Many balked at the idea because of the racial mindset of the day. McDonald’s, including its franchise community, was all White, as was a quick-service industry that was growing at the time by leaps and bounds. Would a move like that stoke racial tensions that were already at a fevered high? And how would less-enlightened customers react?

But McDonald’s patriarch, Ray Kroc, saw how the world was changing. Wouldn’t someone from the South Side, and a successful local businessman at that, know how to serve the community and ensure the restaurant became a moneymaker? And how could the chain stand by while its hometown was riven by racial strife?
Kroc decided the time was right, for business and social reasons, for his brainchild to do something. He personally intervened to ensure Petty became the chain’s first Black franchisee.

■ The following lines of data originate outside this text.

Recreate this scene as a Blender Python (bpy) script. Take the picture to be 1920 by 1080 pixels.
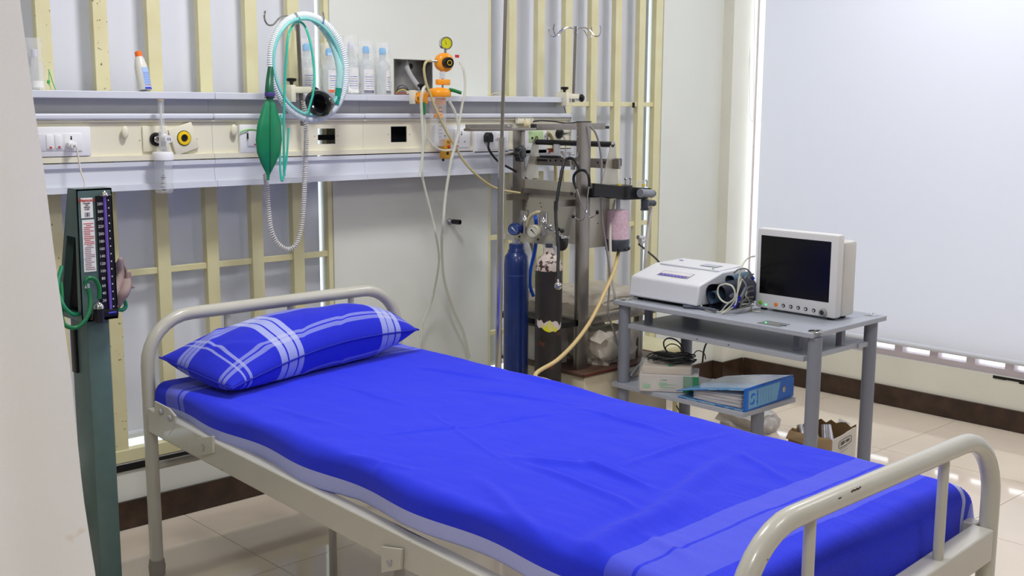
import bpy, bmesh, math, random
from mathutils import Vector, Matrix, noise
random.seed(4)
C = bpy.context.scene.collection
for o in list(bpy.data.objects): bpy.data.objects.remove(o)
# ------------------------------------------------------------------ camera
CAM = Vector((0, 0, 1.45)); YAW, TILT, ROLL, FPX = .750995, .1583436, .00481, 2120.6
cy, sy = math.cos(YAW), math.sin(YAW); ct, st = math.cos(TILT), math.sin(TILT); cr, sr = math.cos(ROLL), math.sin(ROLL)
F = Vector((sy*ct, cy*ct, -st)); R0 = Vector((cy, -sy, 0)); U0 = R0.cross(F)
RV = R0*cr + U0*sr; UV_ = U0*cr - R0*sr
cam = bpy.data.cameras.new('camera'); camo = bpy.data.objects.new('camera', cam); C.objects.link(camo)
cam.sensor_width = 36; cam.lens = FPX/1920*36; cam.clip_start = .05
M = Matrix((RV, UV_, -F)).transposed().to_4x4(); M.translation = CAM; camo.matrix_world = M
bpy.context.scene.camera = camo
# ------------------------------------------------------------------ view, world, lights
S = bpy.context.scene
S.view_settings.view_transform = 'Standard'; S.view_settings.look = 'None'; S.view_settings.gamma = 1
S.view_settings.use_curve_mapping = False; S.view_settings.exposure = 0.0
W = bpy.data.worlds.new('world'); S.world = W; W.use_nodes = True
bg = W.node_tree.nodes['Background']; bg.inputs[0].default_value = (.88, .94, 1, 1); bg.inputs[1].default_value = 3.0
def area(name, loc, sx, sy_, power, col=(1, .99, .99)):
    l = bpy.data.lights.new(name, 'AREA'); l.shape = 'RECTANGLE'; l.size = sx; l.size_y = sy_; l.energy = power; l.color = col
    o = bpy.data.objects.new(name, l); C.objects.link(o); o.location = loc; return o
CEIL = 2.9
LIGHTS = [(1.85, 2.45, 28.5), (2.45, .2, 10), (.1, 2.6, .8), (.2, .2, 27), (4.2, .6, 5), (4.2, 2.3, 18)]  # first is the ward lamp over the bed, the rest are added fill
for i, (x, y, p) in enumerate(LIGHTS): area('ceiling_or_fill_lamp', (x, y, CEIL-.06), *((.34, .34) if i == 0 else (.55, .55)), p)
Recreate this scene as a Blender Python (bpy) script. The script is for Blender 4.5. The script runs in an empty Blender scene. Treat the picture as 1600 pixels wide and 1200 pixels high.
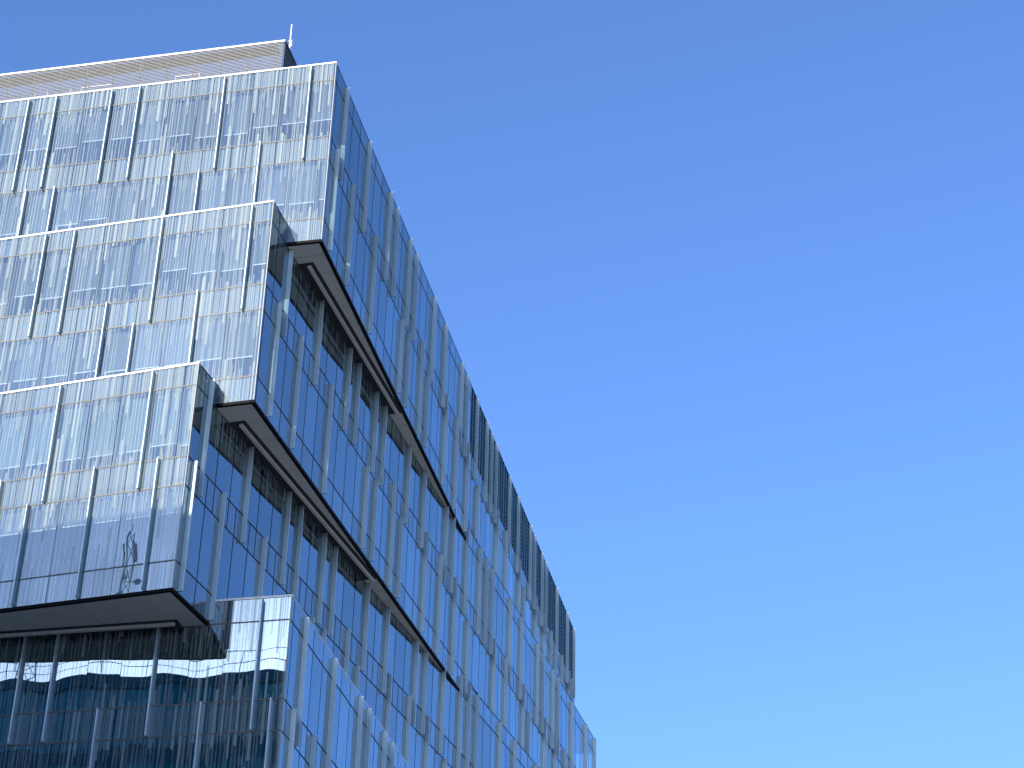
import bpy, math, random
from mathutils import Vector, Matrix

random.seed(11)
SC = bpy.context.scene
COL = SC.collection
R = math.radians

# ------------------------------------------------------------------ camera
CAM_H = 1.65
PITCH, ROLL, FPX = 0.5452, 0.0231, 3131.2
fw = Vector((0, math.cos(PITCH), math.sin(PITCH)))
rt = Vector((1, 0, 0))
up = rt.cross(fw)
c_, s_ = math.cos(ROLL), math.sin(ROLL)
rt, up = c_ * rt + s_ * up, -s_ * rt + c_ * up
cam = bpy.data.cameras.new('camera')
cam.sensor_width = 36.0
cam.lens = FPX / 1600 * 36.0
cam.clip_end = 5000
camo = bpy.data.objects.new('camera', cam)
COL.objects.link(camo)
m = Matrix((rt, up, -fw)).transposed().to_4x4()
m.translation = (0, 0, CAM_H)
camo.matrix_world = m
SC.camera = camo

# ------------------------------------------------------------------ sky, sun, exposure
SUN_AZ, SUN_EL = -152.0, 15.2
w = bpy.data.worlds.new('World')
SC.world = w
w.use_nodes = True
sky = w.node_tree.nodes.new('ShaderNodeTexSky')
sky.sky_type = 'NISHITA'
sky.sun_disc = False
sky.sun_elevation = R(SUN_EL)
sky.sun_rotation = R(SUN_AZ)
sky.altitude = 0
sky.air_density = 0.7
sky.dust_density = 1.5
sky.ozone_density = 4.5
bg = w.node_tree.nodes['Background']
bg.inputs['Strength'].default_value = 0.12
wb = w.node_tree.nodes.new('ShaderNodeVectorMath')      # even white balance of the whole sky
wb.operation = 'MULTIPLY'
wb.inputs[1].default_value = (0.935, 0.965, 1.07)
w.node_tree.links.new(sky.outputs[0], wb.inputs[0])
w.node_tree.links.new(wb.outputs[0], bg.inputs['Color'])

sun = bpy.data.lights.new('sun', 'SUN')
sun.energy = 3.2
sun.angle = R(0.53)
sun.color = (1.0, 0.95, 0.88)
suno = bpy.data.objects.new('sun', sun)
COL.objects.link(suno)
S = Vector((math.sin(R(SUN_AZ)) * math.cos(R(SUN_EL)), math.cos(R(SUN_AZ)) * math.cos(R(SUN_EL)), math.sin(R(SUN_EL))))
suno.rotation_euler = S.to_track_quat('Z', 'Y').to_euler()
suno.location = S * 200

SC.render.engine = 'CYCLES'
SC.view_settings.view_transform = 'Standard'
SC.view_settings.look = 'None'
SC.view_settings.gamma = 1.0
SC.view_settings.exposure = 1.62
SC.cycles.caustics_reflective = False
SC.cycles.caustics_refractive = False
SC.cycles.max_bounces = 10
SC.cycles.transparent_max_bounces = 16


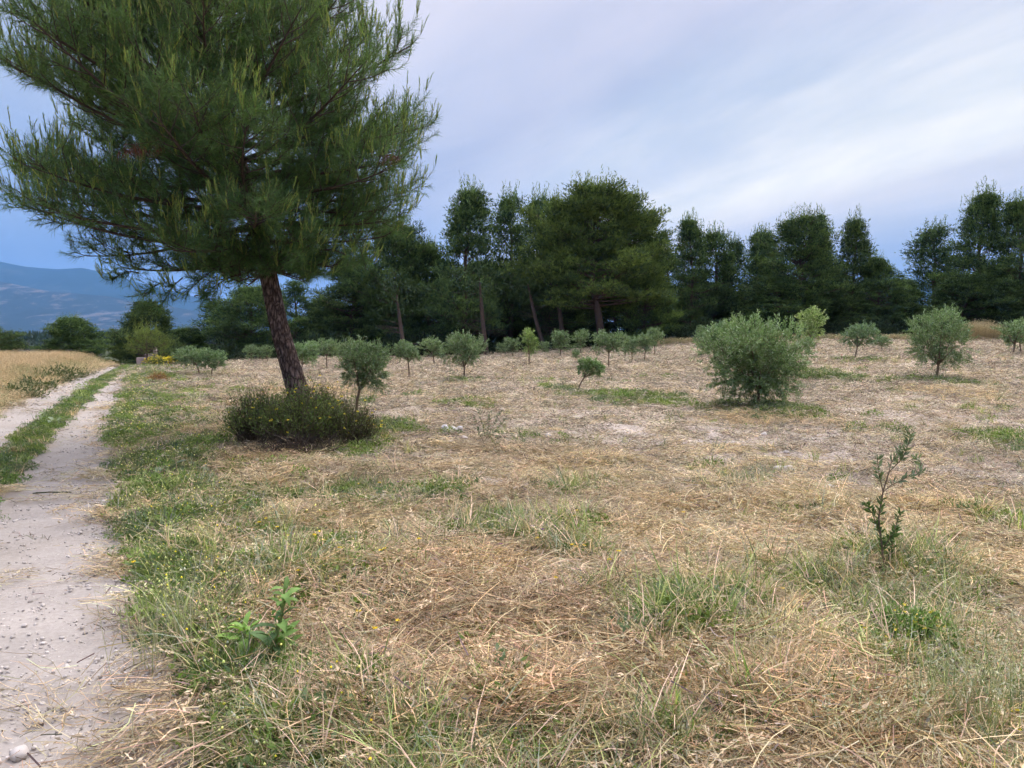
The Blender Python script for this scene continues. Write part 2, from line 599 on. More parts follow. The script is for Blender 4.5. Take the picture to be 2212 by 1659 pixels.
M_NEEDLE = foliage_mat("pine_needles", .32, .55, spec=.3)
M_FARPINE = foliage_mat("far_pine_needles", .2, .7, objtint=True, spec=.1)
M_OLIVE = foliage_mat("olive_leaves", .22, .6, objtint=True, spec=.18, tr_tint=(1.0, 1.1, .7))
M_LITTER = foliage_mat("straw", .12, .6, instanced=True, spec=.25, tr_tint=(1.1, 1.0, .8))
M_BLADE = foliage_mat("grass_blades", .3, .55, instanced=True, spec=.3)
M_PLANT = foliage_mat("plant_leaves", .25, .5, spec=.35)
M_PEBBLE = foliage_mat("pebbles", 0, .9, instanced=True, spec=.1)
M_BARK = bark_mat("pine_bark", (.040, .026, .022), (.27, .19, .165), 17, .36, 1.0)
M_BARKFAR = plain_mat("forest_bark", (.085, .06, .05), .95, .5, 6)
M_BRANCH = plain_mat("branch_bark", (.075, .055, .048), .9, .4, 20)
M_OLBARK = plain_mat("olive_bark", (.16, .12, .085), .9, .35, 30)
M_GROUND = ground_mat("earth_and_stubble")
M_GRAVEL = ground_mat("crushed_limestone", True)
M_STONE = plain_mat("pale_stone", (.52, .48, .45), .9, .2, 25)
M_CONCRETE = plain_mat("weathered_concrete", (.33, .27, .26), .95, .2, 6)

# ------------------------------------------------------------------ zones of the ground
# (u, v, half width, half height in the photograph's view, strength) -> metres on the ground
GREEN_SPOTS = [
    (300, 1010, 70, 40, .8), (300, 1090, 90, 45, 1), (330, 1170, 110, 40, .9), (430, 1120, 90, 30, .5), (300, 1270, 70, 60, .7), (360, 1360, 80, 80, .7),
    (560, 1560, 150, 60, 1), (620, 1640, 150, 40, .9), (480, 1480, 110, 50, .7), (760, 1500, 90, 40, .45), (640, 1450, 60, 40, .7),
    (770, 965, 80, 22, .8), (860, 928, 45, 14, .8), (560, 1165, 90, 18, .6), (740, 1075, 60, 22, .7),
    (1350, 862, 90, 14, .9), (1240, 848, 40, 7, .8), (1440, 866, 25, 6, 1), (1780, 812, 62, 13, 1.3), (1000, 876, 60, 8, .6),
    (1640, 888, 95, 14, .9), (2010, 825, 75, 10, .9), (1846, 780, 55, 7, .8), (1560, 885, 40, 8, .4), (1003, 824, 40, 6, .7), (2180, 958, 70, 22, 1), (2180, 1140, 60, 30, .7),
    (980, 1065, 45, 24, 1), (1240, 1062, 75, 16, .8), (1060, 1150, 90, 26, .8), (1200, 1165, 80, 25, .6), (1240, 1220, 70, 22, .6), (850, 1070, 40, 14, .3),
    (1980, 1220, 70, 26, .9), (1960, 1360, 110, 55, 1.1), (1500, 1350, 120, 55, .65), (1640, 1400, 120, 40, .7), (1350, 1290, 80, 22, .5), (1720, 1270, 110, 28, .65),
    (1430, 1400, 60, 40, .6), (1130, 1440, 40, 30, .45), (2170, 1580, 70, 60, 1), (1960, 1500, 80, 40, .4), (1380, 1640, 90, 30, .6), (1480, 1640, 50, 20, .5), (1060, 1290, 50, 16, .4), (1600, 1330, 50, 25, .5),
    (2020, 1480, 90, 60, .5), (1690, 1130, 90, 12, .3),
    (930, 1215, 60, 14, .3), (1400, 1130, 50, 10, .25), (700, 930, 90, 20, .4), (700, 870, 120, 12, .3)]
STRAW_SPOTS = [  # colour index: 0 pale, 1 golden, 2 red brown
    (930, 1270, 230, 55, 2), (620, 1340, 140, 70, 2), (1050, 1400, 260, 60, 2), (1000, 1560, 260, 80, 2), (1250, 1480, 260, 80, 2), (1500, 1560, 260, 80, 2), (1750, 1570, 160, 80, 2),
    (2130, 1235, 110, 45, 1), (1500, 1105, 170, 20, 1), (1350, 1185, 170, 25, 1), (1050, 1250, 200, 30, 1), (1700, 1500, 160, 40, 1), (560, 1000, 90, 30, 2), (650, 850, 110, 20, 1),
    (1650, 905, 110, 12, 1), (2060, 850, 80, 12, 1), (2060, 1120, 120, 25, 1), (1600, 1210, 200, 30, 0), (1450, 1240, 140, 30, 0), (1250, 1000, 90, 12, 1), (420, 940, 70, 24, 2), (900, 1130, 160, 30, 0)]
BARE_SPOTS = [(1500, 950, 330, 45, 1), (1700, 1040, 220, 25, .9), (1035, 1052, 62, 17, 1.2), (830, 1085, 40, 10, 1), (1270, 1145, 55, 18, 1), (1450, 1060, 90, 14, .8), (1100, 940, 140, 20, .6),
              (2050, 1020, 130, 30, .8), (1250, 900, 200, 16, .6), (2000, 900, 200, 25, .6), (720, 1035, 50, 12, .7), (1400, 840, 300, 18, .4), (1950, 1130, 60, 18, .5), (1720, 940, 140, 20, .8)]


def world_spots(S):
    R = []
    for s in S:
        p = G(s[0], s[1])
        lo, hi = G(s[0], s[1] + s[3]), G(s[0], max(s[1] - s[3], 745))
        R.append((p[0], p[1], s[2] / 1670 * p[1], max((hi[1] - lo[1]) / 2, .08)) + tuple(s[4:]))
    return R


GS, SS, BS = world_spots(GREEN_SPOTS), world_spots(STRAW_SPOTS), world_spots(BARE_SPOTS)


def spotsum(x, y, S, warp=.55):
    wx = x + (fbm(x * 1.3, y * 1.3, 51, 3) - .5) * warp * np.clip(y / 8, .4, 2.5)
    wy = y + (fbm(x * 1.3, y * 1.3, 77, 3) - .5) * warp * np.clip(y / 8, .4, 2.5)
    t = np.zeros_like(x)
    for s in S:
        t = np.maximum(t, s[4] * np.exp(-(((wx - s[0]) / s[2]) ** 2 + ((wy - s[1]) / s[3]) ** 2) ** 1.3 * .9))
    return t


def zones(x, y):
    """weights 0..1 over the ground: track, median, left field, green, bare, and straw colour weights"""
    x = np.asarray(x, float); y = np.asarray(y, float)
    ll, lr, rl, rr = track_edges(y)
    jag = (fbm(x * 2.3, y * 2.3, 21, 3) - .5) * .45 + (fbm(x * 9, y * 9, 22, 2) - .5) * .18
    onR = np.minimum(x - rl, rr - x) + jag
    onL = np.minimum(x - ll, lr - x) + jag
    track = sstep(np.maximum(onR, onL), -.05, .12)
    median = sstep(np.minimum(x - lr, rl - x) + jag * .6, -.1, .08) * (1 - track)
    lf = sstep(ll - x, .1, .5)
    e = np.maximum(x - rr, 0)
    verge = np.where(x > rr, np.exp(-(e / (1.0 + .03 * y)) ** 2), 0) * sstep(y, 1, 3.5)
    g = spotsum(x, y, GS)
    n = fbm(x * .8, y * .8, 31, 4)
    g = g * (1 + .5 * (1 - sstep(y, 6, 10)))
    green = np.clip(g * 1.1 * sstep(n + g * .4, .38, .6) + verge * sstep(n, .42, .62) * .62 + sstep(n, .52, .68) * .55 * (1 - sstep(y, 6, 11)) + sstep(n, .6, .75) * .12 * (1 - sstep(y, 20, 40)), 0, 1.2)
    bare = np.clip(spotsum(x, y, BS) * sstep(fbm(x * 1.5, y * 1.5, 61, 3), .3, .5), 0, 1)
    w = np.zeros(x.shape + (3,))
    for s in SS:
        k = np.exp(-(((x - s[0]) / s[2]) ** 2 + ((y - s[1]) / s[3]) ** 2))
        w[..., s[4]] = np.maximum(w[..., s[4]], k)
    heap = w.max(-1)
    return dict(track=track, median=median, lf=lf, green=green * (1 - track), bare=bare * (1 - track), w=w, heap=heap, verge=verge, e=e, n=n)


C_SOIL = np.array([.50, .425, .35]); C_STUB = np.array([.50, .42, .29]); C_GREEN = np.array([.14, .155, .07])
C_GRAV = np.array([.385, .35, .318]); C_SAND = np.array([.40, .335, .26]); C_RED = np.array([.34, .235, .155]); C_LF = np.array([.42, .33, .19])


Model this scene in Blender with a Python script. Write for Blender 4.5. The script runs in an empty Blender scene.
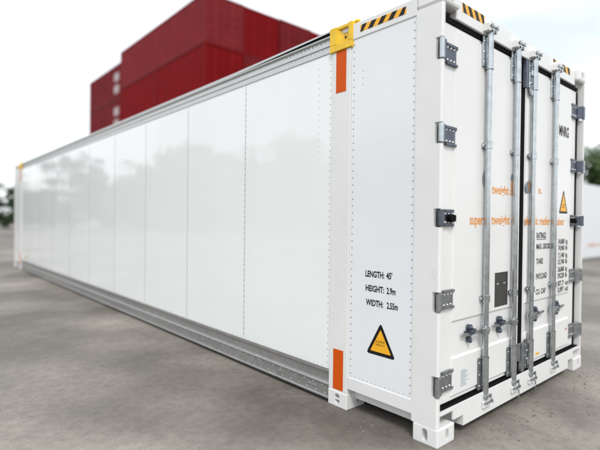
import bpy, bmesh, math, random
from mathutils import Vector, Matrix
random.seed(7)
sc = bpy.context.scene
C = sc.collection

# ------------------------------------------------------------------ camera
YAW, PITCH, ROLL, FPX = 0.7193, -0.0101, 0.0113, 460.05
fw = Vector((math.sin(YAW)*math.cos(PITCH), math.cos(YAW)*math.cos(PITCH), math.sin(PITCH)))
r0 = fw.cross(Vector((0, 0, 1))).normalized(); u0 = r0.cross(fw)
rr = r0*math.cos(ROLL) + u0*math.sin(ROLL); uu = -r0*math.sin(ROLL) + u0*math.cos(ROLL)
cd = bpy.data.cameras.new('camera'); cam = bpy.data.objects.new('camera', cd); C.objects.link(cam)
M = Matrix((rr, uu, -fw)).transposed().to_4x4(); M.translation = Vector((-2.524, -1.5695, 1.4147))
cam.matrix_world = M
cd.sensor_width = 36; cd.lens = 36*FPX/600; cd.clip_start = 0.05; cd.clip_end = 3000
cd.dof.use_dof = True; cd.dof.focus_distance = 3.5; cd.dof.aperture_fstop = cd.lens/(0.044*1000)
sc.camera = cam

# ------------------------------------------------------------------ sky, sun, exposure
SUN_EL, SUN_AZ = math.radians(50), math.radians(218)      # azimuth clockwise from +Y
w = bpy.data.worlds.new('World'); sc.world = w; w.use_nodes = True
nt = w.node_tree; N = nt.nodes; Lk = nt.links
bg = N['Background']; bg.inputs['Strength'].default_value = 0.1
sky = N.new('ShaderNodeTexSky'); sky.sky_type = 'NISHITA'; sky.sun_disc = False
sky.sun_elevation = SUN_EL; sky.sun_rotation = SUN_AZ; sky.dust_density = 2.0
tc = N.new('ShaderNodeTexCoord'); mp = N.new('ShaderNodeMapping'); mp.inputs['Scale'].default_value = (1, 1, 2.6)
nz = N.new('ShaderNodeTexNoise'); nz.inputs['Scale'].default_value = 1.7; nz.inputs['Detail'].default_value = 6; nz.inputs['Roughness'].default_value = .5
cr = N.new('ShaderNodeValToRGB'); cr.color_ramp.elements[0].position = .38; cr.color_ramp.elements[0].color = (.50, .50, .50, 1)
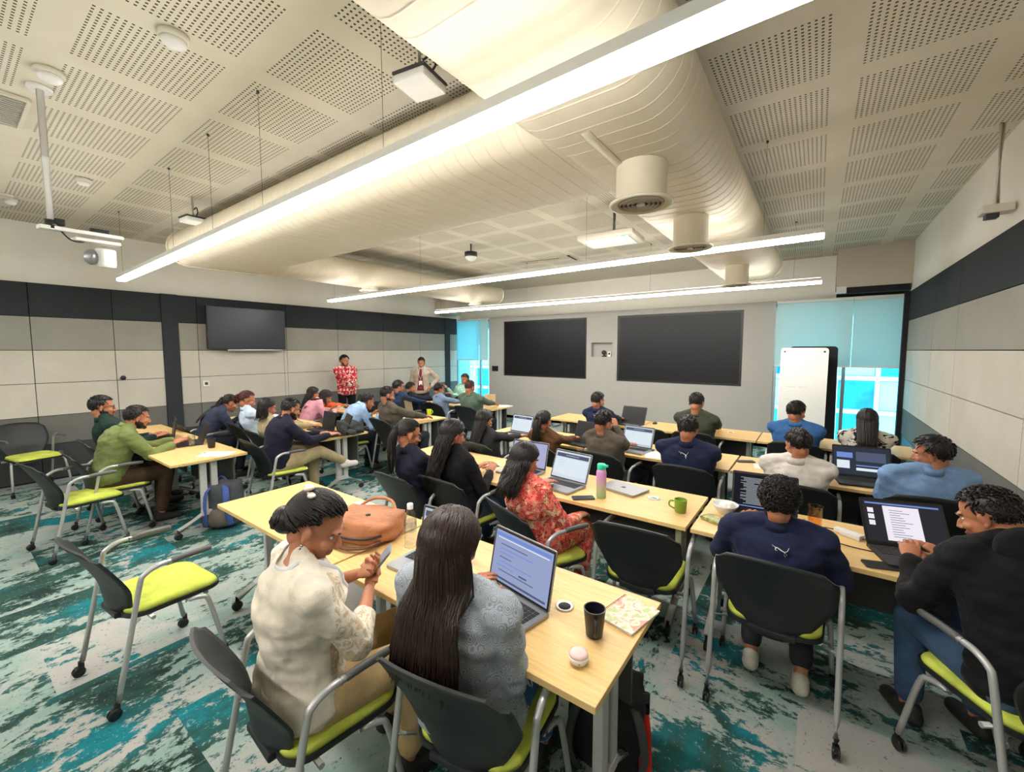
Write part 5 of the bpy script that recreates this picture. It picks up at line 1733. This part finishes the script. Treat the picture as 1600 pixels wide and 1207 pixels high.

But that didn't end the resistance aimed at Petty. He needed $125,000 to buy a franchise, and lending institutions had their own prejudices. To get the funding, Petty had to team up with two passive White investors in what was openly known at the time as a “zebra" or “salt-and-pepper" deal.
Kroc’s business assessment was accurate. The unit quickly became one of the most successful in the McDonald’s system, enabling Petty to buy out his investors. He would go on to acquire at least seven more franchised McDonald’s stores. A man who couldn’t secure a $125,000 loan became a millionaire.
By all accounts, Petty’s success changed the thinking within McDonald’s headquarters and beyond. The Golden Arches began actively recruiting Black franchisees. Many competing restaurant brands would follow, but in time.
Petty would go on to found the National Black McDonald’s Operators Association in 1972. It was another step in McDonald’s emergence as a leader in creating opportunity for women and members of minorities. As of 2023, 33% of the chain’s domestic franchisees identified as Black, Hispanic or Asian, according to the company.
Petty died in 2009. The restaurant he bought, at 6560 South Stony Ave., is still open. Photographs of the one-time barber and bus driver adorn the walls.

In 2022, as a thank-you for what he gave the neighborhood, a section of a main road in the area was renamed “Herman Petty Way.”
In addition, a room in the Obama Presidential Center is scheduled to be named in his honor. The facility plans to open in Chicago’s Jackson Park area in June.